The office of the high representative was established with substantial powers to oversee the Dayton agreement and help guide Bosnia towards greater ethnic integration. That latter mission has largely been a failure, with the country as divided as ever and the Republika Srpska under the sway of a Serb separatist, Milorad Dodik.

Successive high representatives, all Europeans, have been reluctant to invoke their powers to shape the Bosnian political system, but Schmidt stepped in last year to annul Dodik’s separatist actions, leading to the Serb leader’s ousting last September.

It momentarily seemed that the hardliner’s 28-year grip on power in Republika Srpska had been broken, but in the following months the Trump administration came to Dodik’s rescue, abruptly lifting sanctions imposed by the Biden administration on Dodik and his associates for corruption and “divisive ethno-nationalistic rhetoric”.

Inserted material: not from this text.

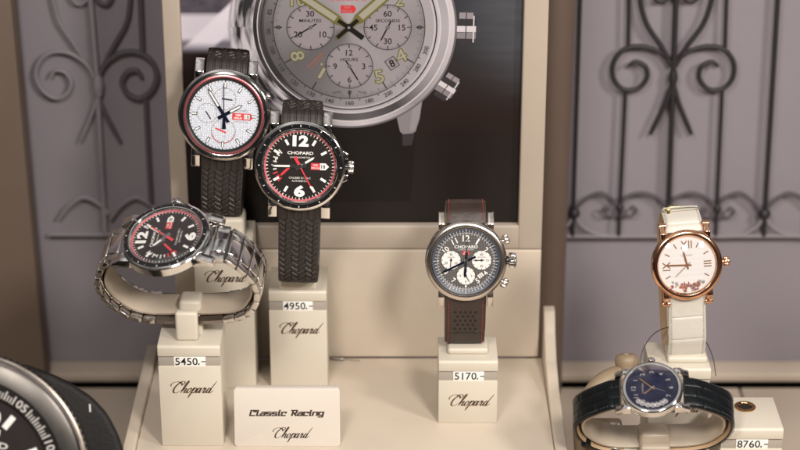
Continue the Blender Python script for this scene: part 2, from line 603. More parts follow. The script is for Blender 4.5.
def arrow_logo(b, x, y, w, h, z, rot=0, red='red_print', txt='white_print'):
    a = R_(rot); ca, sa = math.cos(a), math.sin(a)
    Q = lambda X, Y: (x + X * ca + Y * sa, y - X * sa + Y * ca)
    b.flat([Q(-w / 2, -h / 2), Q(w * .36, -h / 2), Q(w * .5, 0), Q(w * .36, h / 2), Q(-w / 2, h / 2)], z, red)
    b.text('1000', h * .42, *Q(-w * .06, h * .21), z + .004, txt, rot, bold=.03)
    b.text('MIGLIA', h * .36, *Q(-w * .06, -h * .22), z + .004, txt, rot, bold=.03)


def glass(root, r, z0, dome, m, edge=.03):
    b = MB(); n = 14; prof = [(0, z0 + dome)]
    for i in range(1, n + 1):
        q = i / n; prof.append((r * q, z0 + dome * (1 - q * q)))
    prof.append((r, z0 - edge))
    b.lathe(prof, m, 96)
    return b.build('crystal', root, 60)


def screwless_case(root, R, prof, m, lug_kw):
    b = MB(); b.lathe([(R * a, z) for a, z in prof], m, 128)
    lugs(b, R, m=m, **lug_kw)
    return b.build('case', root)


CASE = [(.0, -.62), (.80, -.62), (.93, -.55), (.985, -.42), (.985, -.08), (.96, -.03), (.90, -.02)]


# ---- the two black-dialled watches share a design; reach etc. depend on the radius
def gt_watch(name, M, R, angles, label, strap):
    """strap: 'rubber' or 'bracelet'; angles = hour, minute, second"""
    w = tag(empty(name, M), label, 'watch')
    xw = R * .475
    screwless_case(w, R, CASE, 'steel_polish', dict(xw=xw, reach=R * 1.2, lw=.44, drop=.42))
    bz = MB()
    bz.lathe([(1.0 * R, -.06), (1.0 * R, .05), (.98 * R, .10), (.94 * R, .133)], 'steel_polish', 128)
    bz.lathe([(.94 * R, .133), (.935 * R, .131), (.86 * R, .165), (.85 * R, .16)], 'black_ceramic', 128)
    bz.lathe([(.85 * R, .16), (.84 * R, .185), (.815 * R, .18), (.79 * R, .12), (.785 * R, .05)], 'steel_polish', 128)
    for k in range(60):
        if k % 5 == 0:
            bz.M = Matrix.Identity(4)
            a = R_(k * 6); d = Vector((math.sin(a), math.cos(a), 0)); zz = lambda r: .131 + (.945 - r) / .085 * .035 + .004
            nn = Vector((d.y, -d.x, 0)); q = .010 * R
            P = [d * (R * r) + nn * (q * s) + Vector((0, 0, zz(r))) for r, s in ((.88, -1), (.88, 1), (.92, 1), (.92, -1))]
            bz.add([tuple(p) for p in P], [[0, 1, 2, 3]], 'white_print')
        elif k % 5 in (2, 3) and k % 10 in (2, 8):
            a = R_(k * 6); d = Vector((math.sin(a), math.cos(a), 0)); nn = Vector((d.y, -d.x, 0)); q = .005 * R
            P = [d * (R * r) + nn * (q * s) + Vector((0, 0, .131 + (.945 - r) / .085 * .035 + .004)) for r, s in ((.90, -1), (.90, 1), (.925, 1), (.925, -1))]
            bz.add([tuple(p) for p in P], [[0, 1, 2, 3]], 'grey_print')
    bz.build('bezel', w)
    d = MB(); d.disc(.76 * R, 0, 'black_dial', seg=96)
    d.lathe([(.75 * R, .002), (.79 * R, .06)], 'red_track', 128)
    dial = d.build('dial', w)
    k = MB()
    for i in range(60):
        k.tick(i * 6, .705 * R, .755 * R, .014 * R if i % 5 else .026 * R, .008, 'white_print')
    for h in range(12):
        if h in (0, 6, 3, 9): continue
        k.tick(h * 30, .53 * R, .665 * R, .055 * R, .004, 'white_lume', th=.02)
    k.build('hour_markers', dial)
    k = MB()
    k.text('12', .31 * R, 0, .56 * R, .012, 'white_lume', bold=.055, xs=1.3)
    k.text('6', .31 * R, 0, -.56 * R, .012, 'white_lume', bold=.055, xs=1.45)
    k.build('numerals', dial)
    k = MB()
    k.text('CHOPARD', .092 * R, 0, .29 * R, .006, 'white_lume', bold=.02, xs=1.3)
    k.text('CHRONOMETER', .05 * R, 0, .19 * R, .006, 'white_print', bold=.01, xs=1.2)
    k.text('CALIBRE 01.08-C', .06 * R, 0, -.265 * R, .006, 'white_print', bold=.01, xs=1.1)
    k.text('AUTOMATIC', .055 * R, 0, -.335 * R, .006, 'white_print', bold=.01, xs=1.1)
    k.build('dial_lettering', dial)
    k = MB(); h = .15 * R
    k.flat([(.24 * R, -h / 2), (.44 * R, -h / 2), (.44 * R, h / 2), (.24 * R, h / 2)], .006, 'red_print')
    k.flat([(.44 * R, -h / 2), (.56 * R, -h / 2), (.64 * R, 0), (.56 * R, h / 2), (.44 * R, h / 2)], .006, 'white_lume')
    k.text('1000', h * .40, .34 * R, h * .2, .010, 'white_print', bold=.02); k.text('MIGLIA', h * .38, .34 * R, -h * .22, .010, 'white_print', bold=.02)
    k.text('18', h * .75, .51 * R, 0, .010, 'black_print', bold=.02)
    k.build('date_window', dial)
    k = MB()                                       # power gauge at nine
    for i in range(9):
        k.tick(222 + i * 12, .36 * R, (.44 if i % 2 else .47) * R, .03 * R, .006, 'white_print' if i > 2 else 'red_print', c=(-.16 * R, 0))
    k.text('F', .13 * R, -.52 * R, .14 * R, .006, 'white_lume', bold=.03)
    k.text('0', .10 * R, -.47 * R, -.24 * R, .006, 'red_print', bold=.03)
    k.hand(225, baton(.30 * R, .05 * R, .02 * R), .012, .008, 'red_paint', c=(-.22 * R, -.02 * R))
    k.build('power_gauge', dial)
    lume_hand(w, 'hour_hand', angles[0], .40 * R, .085 * R, .03, 'steel', 'white_lume', .12 * R)
    lume_hand(w, 'minute_hand', angles[1], .66 * R, .075 * R, .055, 'steel', 'white_lume', .14 * R)
    s = MB(); s.hand(angles[2], baton(.68 * R, .028 * R, .05 * R, .4), .082, .012, 'red_paint')
    s.hand(angles[2], [(-.035 * R, -.24 * R), (.035 * R, -.24 * R), (.03 * R, .02 * R), (-.03 * R, .02 * R)], .0825, .014, 'red_paint')
    s.hand(angles[2], [(-.022 * R, .50 * R), (.022 * R, .50 * R), (.012 * R, .62 * R), (-.012 * R, .62 * R)], .095, .005, 'white_lume')
    s.lathe([(0, .112), (.045 * R, .11), (.05 * R, .08)], 'steel', 24)
    s.build('second_hand', w)
    glass(w, .81 * R, .165, .02, 'crystal_coated')
    crown(w, radial(90, R * .98, -.24), .135 * R, .13 * R, 'steel', 20)
    g = MB()                                        # shoulders beside the crown
    for s_ in (-1, 1):
        g.bprism([(R * .93, s_ * .18 * R), (R * 1.06, s_ * .17 * R), (R * 1.05, s_ * .30 * R), (R * .93, s_ * .36 * R)], -.42, -.08, 'steel_polish', .04, 2, axis='Z')
    g.build('crown_guard', w)
    return w, xw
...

In the months that followed, during which the US president’s son Donald Trump Jr visited Republika Srpska’s main city, Banja Luka, Dodik gave his approval to the Southern Interconnection pipeline. The remaining obstacles to the project going ahead were EU objections and the fact that about a third of the pipeline would be built on state property.

Ownership of Bosnia’s lands, forests and other plentiful resources is one of the thorny issues that was supposed to be resolved after the war. Dodik insists that everything on Serb-controlled property should belong to the Republika Srpska, not the Bosnian state.

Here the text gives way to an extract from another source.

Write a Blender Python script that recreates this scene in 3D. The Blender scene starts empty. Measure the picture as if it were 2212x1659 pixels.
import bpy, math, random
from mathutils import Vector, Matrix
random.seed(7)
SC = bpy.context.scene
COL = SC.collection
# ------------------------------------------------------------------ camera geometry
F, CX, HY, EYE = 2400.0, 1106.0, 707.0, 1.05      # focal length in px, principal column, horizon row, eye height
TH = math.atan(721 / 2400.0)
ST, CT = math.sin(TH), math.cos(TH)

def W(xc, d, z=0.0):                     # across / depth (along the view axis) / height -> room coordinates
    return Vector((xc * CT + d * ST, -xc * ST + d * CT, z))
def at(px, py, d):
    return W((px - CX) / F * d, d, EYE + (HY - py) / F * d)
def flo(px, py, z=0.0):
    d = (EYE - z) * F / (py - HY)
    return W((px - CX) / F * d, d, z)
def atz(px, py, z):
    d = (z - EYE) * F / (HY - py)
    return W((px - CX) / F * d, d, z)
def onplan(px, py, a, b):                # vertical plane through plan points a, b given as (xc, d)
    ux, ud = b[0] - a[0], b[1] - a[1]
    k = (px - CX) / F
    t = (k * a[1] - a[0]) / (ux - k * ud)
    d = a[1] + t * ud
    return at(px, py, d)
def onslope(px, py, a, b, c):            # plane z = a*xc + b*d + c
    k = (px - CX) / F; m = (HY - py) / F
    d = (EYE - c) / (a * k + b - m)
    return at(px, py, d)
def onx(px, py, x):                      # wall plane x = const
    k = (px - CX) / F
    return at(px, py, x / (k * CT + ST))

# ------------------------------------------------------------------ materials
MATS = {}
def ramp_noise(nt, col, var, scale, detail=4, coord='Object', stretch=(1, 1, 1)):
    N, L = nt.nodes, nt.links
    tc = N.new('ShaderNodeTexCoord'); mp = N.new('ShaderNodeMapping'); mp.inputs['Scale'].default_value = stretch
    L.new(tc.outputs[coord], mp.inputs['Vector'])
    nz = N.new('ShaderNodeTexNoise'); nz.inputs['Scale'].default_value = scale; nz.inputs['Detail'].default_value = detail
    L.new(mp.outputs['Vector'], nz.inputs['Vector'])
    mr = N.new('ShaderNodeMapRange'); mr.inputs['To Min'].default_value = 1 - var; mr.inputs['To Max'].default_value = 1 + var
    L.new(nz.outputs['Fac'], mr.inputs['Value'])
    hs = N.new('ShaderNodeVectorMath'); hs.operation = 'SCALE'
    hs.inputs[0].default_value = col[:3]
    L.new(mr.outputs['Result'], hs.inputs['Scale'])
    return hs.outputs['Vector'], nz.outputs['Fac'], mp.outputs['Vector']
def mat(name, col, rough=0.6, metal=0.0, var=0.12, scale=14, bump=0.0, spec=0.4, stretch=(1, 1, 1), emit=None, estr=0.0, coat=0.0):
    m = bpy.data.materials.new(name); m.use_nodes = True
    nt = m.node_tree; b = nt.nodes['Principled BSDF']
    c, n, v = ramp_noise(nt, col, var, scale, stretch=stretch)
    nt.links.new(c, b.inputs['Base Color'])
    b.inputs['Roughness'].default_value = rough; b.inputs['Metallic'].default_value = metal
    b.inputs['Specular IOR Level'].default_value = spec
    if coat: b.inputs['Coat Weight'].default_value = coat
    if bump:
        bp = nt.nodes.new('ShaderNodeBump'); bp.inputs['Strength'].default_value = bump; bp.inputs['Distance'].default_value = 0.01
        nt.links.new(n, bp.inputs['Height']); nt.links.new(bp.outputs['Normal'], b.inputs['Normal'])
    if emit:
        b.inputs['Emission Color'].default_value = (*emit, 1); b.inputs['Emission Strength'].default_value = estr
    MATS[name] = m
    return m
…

One possible scenario, outlined by an official in Sarajevo, was that on taking office, Landi would issue a special law dividing state property between the Republika Srpska and the Federation, which would bring the pipeline a big step closer to reality. Landi’s manifesto did not mention state property, but an AAFS company official has reportedly briefed leading Bosnian parliamentarians that the issue would be resolved if and when Landi took over as high representative.

The US had threatened to reconsider its “role in the current international presence” if Landi was not given the job at Tuesday’s PIC meeting.